I was responding to the guy who said the BTN was opening 25%. AJo is only a top 7% hand while AJs is 5%, I misremembered and thought AJo was included in the 5% but its so close as to be negligible. I also didn't say his 3bet defending range is 25%. My point was if he opens 25% and FOLDS 80% of that 20% to where his defend range is top 5% of hands then we print money by 3betting anyway. I also don't think a "standard" reg in 2017 is ever folding anywhere near that frequency but you made a point that AJo is behind BTNs 3bet defend range.

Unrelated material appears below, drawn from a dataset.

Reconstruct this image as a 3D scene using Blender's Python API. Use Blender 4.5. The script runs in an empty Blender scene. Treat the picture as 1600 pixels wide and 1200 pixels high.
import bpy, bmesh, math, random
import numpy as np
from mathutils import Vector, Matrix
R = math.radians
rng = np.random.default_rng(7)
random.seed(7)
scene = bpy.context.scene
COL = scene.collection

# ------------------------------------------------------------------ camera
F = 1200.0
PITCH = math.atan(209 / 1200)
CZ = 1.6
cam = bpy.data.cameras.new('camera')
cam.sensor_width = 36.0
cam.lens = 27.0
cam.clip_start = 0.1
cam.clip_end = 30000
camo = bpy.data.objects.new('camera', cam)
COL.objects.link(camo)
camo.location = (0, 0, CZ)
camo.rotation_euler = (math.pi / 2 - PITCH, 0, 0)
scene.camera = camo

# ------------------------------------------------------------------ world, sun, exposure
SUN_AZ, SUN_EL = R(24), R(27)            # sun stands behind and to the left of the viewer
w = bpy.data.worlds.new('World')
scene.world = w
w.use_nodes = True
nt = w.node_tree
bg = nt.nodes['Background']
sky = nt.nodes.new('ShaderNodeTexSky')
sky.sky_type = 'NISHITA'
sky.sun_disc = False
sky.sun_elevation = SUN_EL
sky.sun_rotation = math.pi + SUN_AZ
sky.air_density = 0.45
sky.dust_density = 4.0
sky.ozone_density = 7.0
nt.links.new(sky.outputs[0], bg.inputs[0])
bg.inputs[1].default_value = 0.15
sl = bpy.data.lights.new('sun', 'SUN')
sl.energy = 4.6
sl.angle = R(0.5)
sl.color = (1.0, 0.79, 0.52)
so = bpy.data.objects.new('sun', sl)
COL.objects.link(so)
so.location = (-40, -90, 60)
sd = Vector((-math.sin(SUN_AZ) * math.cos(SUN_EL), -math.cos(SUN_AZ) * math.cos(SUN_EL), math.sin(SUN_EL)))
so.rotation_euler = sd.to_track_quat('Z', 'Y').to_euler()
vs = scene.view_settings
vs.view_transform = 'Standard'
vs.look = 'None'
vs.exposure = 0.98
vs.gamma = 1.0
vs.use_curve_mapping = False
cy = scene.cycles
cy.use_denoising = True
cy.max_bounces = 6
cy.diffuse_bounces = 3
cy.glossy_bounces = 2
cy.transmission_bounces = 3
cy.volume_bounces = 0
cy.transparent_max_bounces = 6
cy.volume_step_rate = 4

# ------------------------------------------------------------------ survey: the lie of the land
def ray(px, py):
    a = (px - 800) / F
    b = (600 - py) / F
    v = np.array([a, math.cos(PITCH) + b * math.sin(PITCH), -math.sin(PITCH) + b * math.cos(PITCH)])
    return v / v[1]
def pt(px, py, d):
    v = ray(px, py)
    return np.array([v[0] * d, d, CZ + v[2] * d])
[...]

If that were true the BTN would have to fold 70-80%. In reality BTN is probably rarely folding because this looks like a FOS spot for the BB to 3bet, so AJo is well ahead of whatever he's calling with.

Last edited by pauper; 04-02-2017 at 02:46 PM.
Preflop theory/strategy question Quote
04-02-2017 , 03:21 PM
Villain can easily defend far more than 20% of his opening range and that be a range that AJo plays badly against. Re: the equity, even if you're lucky enough to have ~50% equity vs his flatting range, you don't stand to realize all of that equity OOP. In practice, a 25% opening range is probably going to defend to your 3-bet 40-50% of the time (about 9-12% of all hands), and you'll have about 50-52% raw pot equity vs his calling range, and realize at most 1/3 of the pot. It is possible under these conditions for a 3-bet to beat a call, but I think, generally speaking, a fish is going to make big enough mistakes that flatting makes more money.
Preflop theory/strategy question Quote
04-07-2017 , 08:08 AM
In my experience BTNs range in hand 1 will be much stronger live vs. online. Online, he's raising most 'playable' hands, it's a huge range. Live, even the most solid regs will limp along with suited one gappers, suited connectors, JTo, KTo, etc. because they know they are almost always going 4 ways to the flop and will have to shut down most of the time.

That being said, I think when we 3b and are called (frequently) we are really not in great shape. I think I would prefer to just take a flop with fish. We are OOP multiway with a rio hand but we are still going to get three streets of value when on a J high flop and some ace high flops so I think we eek out value long term by calling. So I think I prefer calling to raising.

Second hand I'm three balling almost always

Folding in either spot is insane to me
Preflop theory/strategy question Quote
04-15-2017 , 09:54 AM
Sit 1 call

Sit 2 call

It's not really that close imo, although I guess sit 2 is a lot closer than sit 1. Renton already explained why better than I can
Preflop theory/strategy question Quote
04-26-2017 , 06:07 PM
For situation 1

1. How drunk/spewy is drunk guy? That can push this to a mandatory call regardless of all else. He might be ready to start spite jamming pre or calling down stacks with any pair. Or he might just be able to drink a lot.

2. What is a standard player? The average player in your pool, or a player with some poker knowledge? You surely have a better read than this. When limpers are not huge fish, 3b vs wide range and call/fold as range gets tighter.

3. How much is the rake? At low stakes, this kills the profitablilty of marginal calls and they become -EV. You must identify a significant advantage in the hand in order to overcome this: position, card advantage, skill advantage, or sobriety advantage

I 3b when limpers are not good, but also not going to make enormous multistreet mistakes often. Button must be raising wide. Limpers should also not be tricky or overly passive that they limp dominating hands often. Better when rake is high. This is a very specific set of conditions as RIO can pile up fast here.

Call if:
1. Limpers may make huge mistakes. In this scenario we are printing cash.
2. Rake is low (or time rake) but no other huge source of profit. We are looking to realize a small edge.

Fold if:
1. Rake is high and no significant equity edges. (Rake almost always very high in a low stakes live game)
2. Button range is tight.

Last edited by Dwarf Invasion; 04-26-2017 at 06:14 PM.